Open BurstHA opened 2 years ago

BurstHA commented 2 years ago

I've just downloaded th melonDS and I'm in love on how easier it is to configure and understand the stuff you're messing with in the configs. The emulator is great. The only issue I have with it is that when you speed up the game (disable the frame limiter or use the fast forward toggle), the audio also speeds up, which is actually what is intended to happen but I wonder if there are any ways of avoiding it? Thanks in advance for any answers/solutions!

Abbanon commented 2 years ago

I guess having a toggle for "mute audio on speed-up" would be the best way to go about this?

BurstHA commented 2 years ago

I guess having a toggle for "mute audio on speed-up" would be the best way to go about this?

Yeah this could help! Though I was thinking about how it works on switch emulation for example. The game, even being at 2x speed still runs with normal sound, something I've always thought was amazing and was wondering if there's any options for that here but it probably doesn't, which is not actually a bad thing/issue cause it's something more personal than technical

Arisotura commented 2 years ago

Switch emulators might emulate audio at a higher level, where it's not a big concern if it doesn't run in sync with the rest of the system. in melonDS however, we have to emulate audio at a low level and that requires keeping it in sync with the rest of the emulated system, so speeding up the game without speeding up audio isn't possible.

however, we could mute audio while speeding up.

sandwichwater commented 2 years ago

in addition to what arisotura said , another reason why this isnt possible is because of the way the ds handles audio , where nearly all games have sequenced audio , which runs in real time with the game , so think of it as speeding up the game speeds up the sequenced audio as well . the only way i can see your idea happen is if the game had streamed audio , which doesnt run in sync with the game as far as i know , just told to be played and looped indefinitely

Adamillo commented 2 years ago

There have been days where it has been tried to have asynchronous audio emulation like the Switch emulator does with other consoles or handhelds and it had big consequences. Up until 2014 Dolphin had async audio and it was very problematic because it caused tons of crashes and caused tons of audio glitches. The way the GameCube/Wii handles audio MUST be synchronous with the FPS. The same applies to Nintendo DS emulation

BurstHA commented 2 years ago

Thanks for explaining that, people! It's all clear to me now. Probably the best way to handle that would be like Arisotura and Abbanon said, having the option to mute the game while speeding up is a great idea. Hope this gets added! Thanks for your help

poudink commented 2 years ago

DeSmuME has an async audio option. Works fine like 99% of the time. When it doesn't, you can just switch back to synchronous audio. It's a great option to have, IMO. I think of it as an enhancement option, like scaling filters and HD resolutions. If you get inconsistent framerates, async audio is much more pleasant than synchronous audio. Fast forward is another example.

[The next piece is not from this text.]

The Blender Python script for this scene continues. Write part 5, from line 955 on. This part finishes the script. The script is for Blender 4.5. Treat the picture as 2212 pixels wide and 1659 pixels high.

Jules-A commented 2 years ago

DeSmuME has an async audio option. Works fine like 99% of the time. When it doesn't, you can just switch back to synchronous audio. It's a great option to have, IMO. If you get inconsistent framerates, async audio is much more pleasant than synchronous audio. Fast forward is another example. I think of it as an enhancement option, like scaling filters and HD resolutions.

It sounds a whole lot better but it's not what the OP was asking for since it still speeds up the audio.

poudink commented 2 years ago

It partially does. Streamed music and sound effects won't be sped up at all, while sequences will essentially just play at a higher BPM. This can have some side effects when speeding up like in the SM64DS intro where Peach's voice lines will overlap. I'm pretty sure every emulator with asynchronous audio behaves that way, but most of them are for consoles much newer than the DS where sequenced music is much less common. I'm not sure it would be possible for sequences not to be sped up.